**Short problem**: Make an exact copy of the lines below.

**Data excerpt**:

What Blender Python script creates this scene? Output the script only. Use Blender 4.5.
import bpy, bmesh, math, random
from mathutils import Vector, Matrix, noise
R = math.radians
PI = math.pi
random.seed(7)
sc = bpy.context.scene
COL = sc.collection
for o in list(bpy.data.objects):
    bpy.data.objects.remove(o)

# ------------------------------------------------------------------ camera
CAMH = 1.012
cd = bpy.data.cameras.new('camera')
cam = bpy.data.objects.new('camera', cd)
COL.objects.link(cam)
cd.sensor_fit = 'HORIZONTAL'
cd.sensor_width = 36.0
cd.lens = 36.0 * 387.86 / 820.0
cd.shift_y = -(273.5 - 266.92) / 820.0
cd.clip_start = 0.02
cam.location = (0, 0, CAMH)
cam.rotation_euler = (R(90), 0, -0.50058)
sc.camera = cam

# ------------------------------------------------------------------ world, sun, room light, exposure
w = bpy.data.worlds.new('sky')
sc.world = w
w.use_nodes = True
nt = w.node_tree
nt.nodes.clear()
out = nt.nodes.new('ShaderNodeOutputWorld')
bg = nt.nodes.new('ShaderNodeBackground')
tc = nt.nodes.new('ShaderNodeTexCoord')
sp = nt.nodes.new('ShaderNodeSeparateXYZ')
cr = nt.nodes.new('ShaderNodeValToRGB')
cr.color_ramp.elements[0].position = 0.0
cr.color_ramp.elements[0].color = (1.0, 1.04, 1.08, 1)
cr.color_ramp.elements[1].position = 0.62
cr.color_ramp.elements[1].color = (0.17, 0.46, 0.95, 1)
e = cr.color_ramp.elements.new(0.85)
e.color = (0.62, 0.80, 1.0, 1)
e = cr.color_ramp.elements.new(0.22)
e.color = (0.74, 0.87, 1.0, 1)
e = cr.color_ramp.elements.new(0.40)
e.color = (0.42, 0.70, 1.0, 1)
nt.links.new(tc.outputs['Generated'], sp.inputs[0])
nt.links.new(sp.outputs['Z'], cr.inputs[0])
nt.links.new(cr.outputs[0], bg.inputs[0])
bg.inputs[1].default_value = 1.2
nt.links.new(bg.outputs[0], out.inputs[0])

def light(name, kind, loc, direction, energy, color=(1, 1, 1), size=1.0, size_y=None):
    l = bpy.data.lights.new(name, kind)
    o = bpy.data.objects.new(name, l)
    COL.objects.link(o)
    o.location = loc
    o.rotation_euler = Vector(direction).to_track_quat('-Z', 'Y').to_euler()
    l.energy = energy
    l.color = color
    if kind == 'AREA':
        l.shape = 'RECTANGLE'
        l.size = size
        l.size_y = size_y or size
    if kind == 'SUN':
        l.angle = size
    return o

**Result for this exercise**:
What Blender Python script creates this scene? Output the script only. Use Blender 4.5.
import bpy, bmesh, math, random
from mathutils import Vector, Matrix, noise
R = math.radians
PI = math.pi
random.seed(7)
sc = bpy.context.scene
COL = sc.collection
for o in list(bpy.data.objects):
    bpy.data.objects.remove(o)

# ------------------------------------------------------------------ camera
CAMH = 1.012
cd = bpy.data.cameras.new('camera')
cam = bpy.data.objects.new('camera', cd)
COL.objects.link(cam)
cd.sensor_fit = 'HORIZONTAL'
cd.sensor_width = 36.0
cd.lens = 36.0 * 387.86 / 820.0
cd.shift_y = -(273.5 - 266.92) / 820.0
cd.clip_start = 0.02
cam.location = (0, 0, CAMH)
cam.rotation_euler = (R(90), 0, -0.50058)
sc.camera = cam

# ------------------------------------------------------------------ world, sun, room light, exposure
w = bpy.data.worlds.new('sky')
sc.world = w
w.use_nodes = True
nt = w.node_tree
nt.nodes.clear()
out = nt.nodes.new('ShaderNodeOutputWorld')
bg = nt.nodes.new('ShaderNodeBackground')
tc = nt.nodes.new('ShaderNodeTexCoord')
sp = nt.nodes.new('ShaderNodeSeparateXYZ')
cr = nt.nodes.new('ShaderNodeValToRGB')
cr.color_ramp.elements[0].position = 0.0
cr.color_ramp.elements[0].color = (1.0, 1.04, 1.08, 1)
cr.color_ramp.elements[1].position = 0.62
cr.color_ramp.elements[1].color = (0.17, 0.46, 0.95, 1)
e = cr.color_ramp.elements.new(0.85)
e.color = (0.62, 0.80, 1.0, 1)
e = cr.color_ramp.elements.new(0.22)
e.color = (0.74, 0.87, 1.0, 1)
e = cr.color_ramp.elements.new(0.40)
e.color = (0.42, 0.70, 1.0, 1)
nt.links.new(tc.outputs['Generated'], sp.inputs[0])
nt.links.new(sp.outputs['Z'], cr.inputs[0])
nt.links.new(cr.outputs[0], bg.inputs[0])
bg.inputs[1].default_value = 1.2
nt.links.new(bg.outputs[0], out.inputs[0])

def light(name, kind, loc, direction, energy, color=(1, 1, 1), size=1.0, size_y=None):
    l = bpy.data.lights.new(name, kind)
    o = bpy.data.objects.new(name, l)
    COL.objects.link(o)
    o.location = loc
    o.rotation_euler = Vector(direction).to_track_quat('-Z', 'Y').to_euler()
    l.energy = energy
    l.color = color
    if kind == 'AREA':
        l.shape = 'RECTANGLE'
        l.size = size
        l.size_y = size_y or size
    if kind == 'SUN':
        l.angle = size
    return o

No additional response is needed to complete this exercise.